How long before husbands and wives have each other microchipped? It's just a matter of injecting a rice-sized unit under the skin.

Unknown said...

We all need idiocracy Tattoos. Bar codes to pay for Obamacare.

Unknown said...

Hey Deborah. :)

deborah said...

Hi April :)

Revenant said...

What purpose is this device supposed to serve, exactly?

If the kid wants to do something sneaky, he or she will leave it behind. If an adult wants to abduct them, the *adult* will leave it behind.

john said...

You can fillip buggers, or you can flip burgers. Please don't do both while at work.

Lem the artificially intelligent said...

Its all in the repetition.

Synova said...

I guess that Rev already mentioned my first thought about this.

Kids do go through a stage where they seem bound and determined to self-destruct... between crawling and age 5. Turn around and *poof* they disappear like Houdini.

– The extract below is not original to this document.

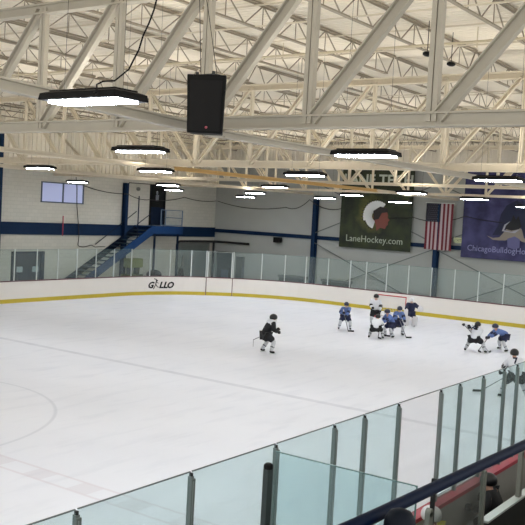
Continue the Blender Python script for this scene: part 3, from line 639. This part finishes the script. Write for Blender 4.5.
# ================================================================ banners
BX = 45.72; RT = (0, -1, 0); UP = (0, 0, 1)
def P(y, z, d=0): return V((BX - .012 - d, y, z))
t = thing('team_banner', (BX, 24.3, 3.25), 'dark green banner with a feathered headdress and LaneHockey.com lettering', 'banner')
MB().box((BX, 21.95, 3.27), (BX + .02, 26.72, 8.1)).build('banner_cloth', banner_mat('green banner print', (18, 27, 15), (46, 54, 24), glow=((BX - 45.72, 0.3, 2.2), .95, (118, 116, 56))), t)
MB().tube([(BX, 21.9, 8.1), (BX, 26.8, 8.1)], .03, 8).build('hanging_rod', alu, t)
paleT = mat('pale lettering', (158, 166, 150), .6)
text('lettering', 'LaneHockey.com', .56, paleT, t, RT, UP, P(24.35, 3.66), sx=.98)
text('lettering', 'LANE TECH', .84, mat('grey green lettering', (176, 184, 170), .6), t, RT, UP, P(24.3, 7.12), bold=.02, sx=1.05)
fe = mat('white feathers', (214, 218, 218), .7); fb = mat('black feather tips', (26, 26, 22), .7); fc = mat('brown red face', (112, 60, 50), .7); hairm = mat('dark hair print', (34, 30, 28), .7)
cy, cz = 24.25, 5.25
mb = MB(); mt = MB()
for k in range(19):
    a = math.radians(58 + k * 10.5); d = V((0, -math.cos(a), math.sin(a))); s_ = V((0, -math.sin(a), -math.cos(a)))
    c = P(cy, cz, .0)
    r0, r1 = .3, (.98 if k < 14 else .85)
    mb.prism([c + d * r0 - s_ * .04, c + d * r0 + s_ * .04, c + d * (r1 - .12) + s_ * .085, c + d * r1, c + d * (r1 - .12) - s_ * .085], (-.006, 0, 0))
    mt.prism([c + d * (r1 - .07) - s_ * .06 - V((.008, 0, 0)), c + d * (r1 - .07) + s_ * .06 - V((.008, 0, 0)), c + d * (r1 + .07) - V((.008, 0, 0))], (-.006, 0, 0))
e_ = lab(mb.build('headdress_print', fe, t), 'fan of white feathers'); lab(mt.build('feather_tips_print', fb, t), 'black feather tips')
prof_ = [(-.30, .30), (.05, .42), (.30, .36), (.42, .12), (.40, -.02), (.52, -.12), (.43, -.2), (.44, -.34), (.36, -.42), (.30, -.55), (.05, -.5), (-.12, -.66), (-.2, -.3), (-.34, -.05)]
MB().prism([P(cy - a * 1.3 - .22, cz + b * 1.25 - .05, .015) for a, b in prof_], (-.006, 0, 0)).build('face_print', fc, t)
MB().prism([P(cy - a * 1.3 - .22, cz + b * 1.25 - .05, .022) for a, b in [(-.34, .28), (.0, .5), (.36, .42), (.42, .25), (.1, .2), (-.05, -.1), (-.3, -.15)]], (-.006, 0, 0)).build('hair_print', hairm, t)
# flag
t = thing('hanging_flag', (45.62, 20.2, 3.5), 'vertically hung flag with red and white stripes and a dark star field', 'flag')
fr_, fw_, fn_ = mat('flag red', (96, 22, 36), .8), mat('flag white', (166, 150, 152), .8), mat('flag navy', (14, 15, 30), .8)
y1_, y0_, zb, zt = 21.05, 19.4, 3.52, 6.15; n = 13; dy = (y1_ - y0_) / n
def wav(y, z): return 45.62 + .05 * math.sin(y * 7) * (1 - (z - zb) / (zt - zb) * .6)
for k in range(n):
    mb = MB()
    ya, yb = y1_ - k * dy, y1_ - (k + 1) * dy; top = zt if k >= 7 else 5.1
    rows = 8; 
    for j in range(rows):
        a, b = zb + (top - zb) * j / rows, zb + (top - zb) * (j + 1) / rows
        f = [V((wav(ya, a), ya, a)), V((wav(yb, a), yb, a)), V((wav(yb, b), yb, b)), V((wav(ya, b), ya, b))]; mb.prism(f, (.01, 0, 0))
    mb.build('stripe', fr_ if k % 2 == 0 else fw_, t)
mb = MB(); ys = [y1_ - dy * 7 * j / 6 for j in range(7)]
for a, b in zip(ys, ys[1:]): mb.prism([V((wav(a, 5.6), a, 5.1)), V((wav(b, 5.6), b, 5.1)), V((wav(b, 5.6), b, zt)), V((wav(a, 5.6), a, zt))], (.01, 0, 0))
mb.build('star_field', fn_, t)
mb = MB()
for i in range(9):
    for j in range(6 if i % 2 == 0 else 5):
        y = y1_ - .07 - (j + (0 if i % 2 == 0 else .5)) * .145; z = zt - .06 - i * .115; x = wav(y, 5.6) - .004
        pts = [V((x, y + (.032 if q % 2 == 0 else .013) * math.sin(q * PI / 5), z + (.032 if q % 2 == 0 else .013) * math.cos(q * PI / 5))) for q in range(10)]
        mb.prism(pts, (-.003, 0, 0))
mb.build('stars', mat('flag star white', (110, 108, 120), .8), t)
MB().tube([(45.62, 19.35, 6.17), (45.62, 21.1, 6.17)], .02, 6).build('flag_rod', alu, t)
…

Even without paranoia about bad-guys I can see how a tracking device would make parents feel a little more secure.

A microchip can be removed when a child is older, but letting parents use kid-leashes without public censure would be just as good an idea.

Lydia said...

letting parents use kid-leashes without public censure would be just as good an idea

Yes!

I’d always thought they were pretty horrible until my grandson became the kind of toddler who was impossible to keep from harm without one. His dashes away from mom or dad were breathtakingly quick. My daughter herself as a toddler was super-sedate in comparison. Anyway, I became a kid-leash convert overnight.